しっぷ・あほうい!

或る日のライブラリアンが綴るあれやこれや

『ぽかん』02号が来た!

貸本喫茶ちょうちょぼっこのメンバーの一人、真治彩さんの個人誌『ぽかん』02号*1が届く。美しい記念切手がたくさん貼られたうす茶の包みを郵便受けに見つけておおいに喜ぶ。これこれ、待ってたわーという感じ。山田稔さんが名付け親(!)というこの小さな雑誌は、創刊号が出た時から気になっていそいそとタコシェまで買いに走った(そして読みものとしての充実ぶりにそのへんのリトルプレスとはひと味もふた味も違うなあと感嘆した)のだけれど、ひょんなご縁があって今号にはわたしも寄稿させていただくことになった。しかも「日用帳」の藤田加奈子さん、りいぶる・とふんの扉野良人さん、モズブックスの松村明徳さんなど前々から(勝手に)親しく思っていた方々と一緒に載せていただくという。やれ嬉しや。彩さん、こんな素敵な機会を与えてくださってありがとうございます。


今号の特集は、小野十三郎の引用からはじまる「私の大阪地図」。寺島珠雄の著書『私の大阪地図』(たいまつ社、1977年)から採られている。うーん渋い。

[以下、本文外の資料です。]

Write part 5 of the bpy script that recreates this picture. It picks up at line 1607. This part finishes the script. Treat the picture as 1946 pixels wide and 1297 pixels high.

おそらく若い女性にはあまりなじみのなさそうな寺島珠雄さんを、鈴木高徳さんによる色も鮮やかな表紙画のこんなに可愛らしい器に入れて採り上げるだなんて、そのこと自体が画期的だし素敵なこころみだと思う。器ってほんとに大事。寺島さんや大阪についてまったくなじみのない若者たちによる読書感想文もとても新鮮。さまざまな書き手による「私の大阪地図」にはどれも感興をそそられたし、わたしのまだ知らぬ大阪におもいを馳せることとなった。おかやまたべにさんの詩もいいなあと思いながら、そういえば大阪弁(関西弁?)を喋りたいのだった!というかねてからの願いを唐突に思い出したりもした。そうだ、これをたずさえて大阪の街を歩いてみたい。今度大阪に行くことがあったら『ぽかん』02号を鞄にしのばせて旅に出ようと思う。


連載の方も、外村彰さんの「多喜さん漫筆」、中尾務さんの「こないだのこと」、郷田貴子さんの「さよなら女友達」など今回も愉しみに読む。外村彰さんと言えば、亀鳴屋から来年刊行予定の『多喜さん詩集』『庭柯のうぐひす 高祖保随筆集』も待ち遠しい。


読書と本とその周辺をめぐる雑誌ではあるものの、お堅い研究誌や創作のぎっしり詰まった同人誌ではなく、あくまでも日常のなかにそれらを置いてみるというありようがユニークだし、良い意味でゆるゆるとしているから、お茶でも淹れて肩肘を張らずに読める。そしてどこから読んでも愉しい。この絶妙な匙加減は貴重だと思う。88頁とページ数も大幅増でますます読みごたえのある『ぽかん』をどなたさまもどうぞご贔屓に。